The phrase, "The Gold Standard," is often used to suggest that someone or something is the best of its kind. Edward R. Murrow and Walter Cronkite had achieved the gold standard in nightly news. The New York Times was once the gold standard of print journalism. Many people considered Tim Russert's "Meet the Press" as the gold standard for political talk. Savannah Guthrie has gotten plaudits for her interviews of Jack Lew and Rand Paul this past weekend on that now tarnished show.
We have fallen quite a ways in journalism when the act of asking a tough question satisfies our appetite for good interviewing. I mention this because of two glaring falsehoods uttered by Senator Paul that were allowed to stand unchallenged in his interview. First, he claimed that since the government collects $250 billion a month and interest payments are $20 billion there is no need to default. Secondly, he states that the ratings agencies downgraded the US credit rating because we have so much debt.
While he may have been accurate in citing the amount of monthly revenue and interest payments, that does not mean we cannot default on our debt. Our debt is not solely a function of interest payments on bonds. Our debt is the sum total of all money owed. Every person owed money by the government has equal standing to collect that money. That debt happens to be protected by the Constitution (see the 14th Amendment). Right wing-nuts, especially the elected variety, often talk about how they carry the Constitution with them at all times. I just wish they would read it.
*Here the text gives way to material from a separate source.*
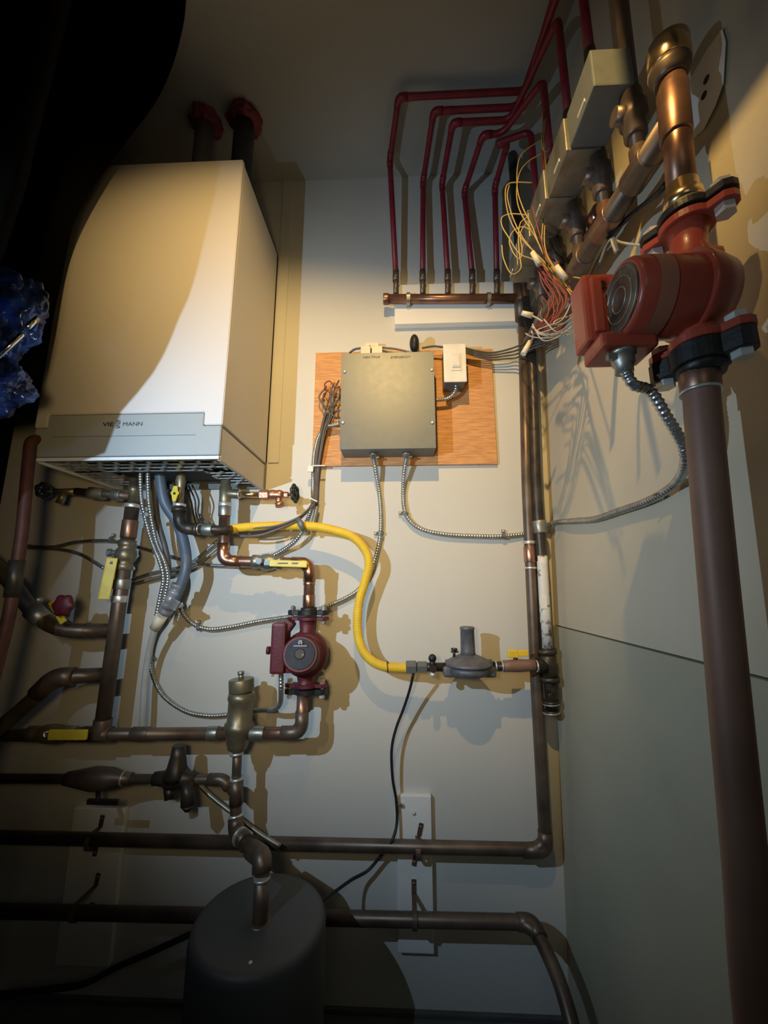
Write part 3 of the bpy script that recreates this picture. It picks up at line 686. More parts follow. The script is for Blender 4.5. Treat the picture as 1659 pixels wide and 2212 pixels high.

U. S. debt is the international gold standard of debt. I get angry when Republicans talk about the Social Security trust fund as merely a collection of IOU's. They are IOU's in a technical sense, as are all bonds. However, these IOU's have the phrase, "backed by the full faith and credit of the US government," on them. We have honored every single debt obligation incurred since our inception.
New York City was our nation's Capitol once. George Washington was inaugurated as the first President on Wall Street. Thomas Jefferson wanted the Capitol to be near Virginia. Alexander Hamilton said that he would agree to the move on the condition that the newly formed Constitutional government honored war debts. Since then, we have never failed to pay.
During the Meet the Press interview, Senator Paul said that the "Full Faith and Credit Act" required us to not default. The Full Faith and Credit Act is not a law, but a bill, and more to the point it is propaganda. The Constitution requires that we never default. Default, by the way, means missing any payment lawfully accrued.
The second falsehood, the one about the downgrading of our credit-worthiness, requires less discussion. The ratings agencies said at the time, and reiterated last month that the cause of the downgrade was not the size of current US debt, but the fact that Congress was now willing to use the debt limit as a political cudgel.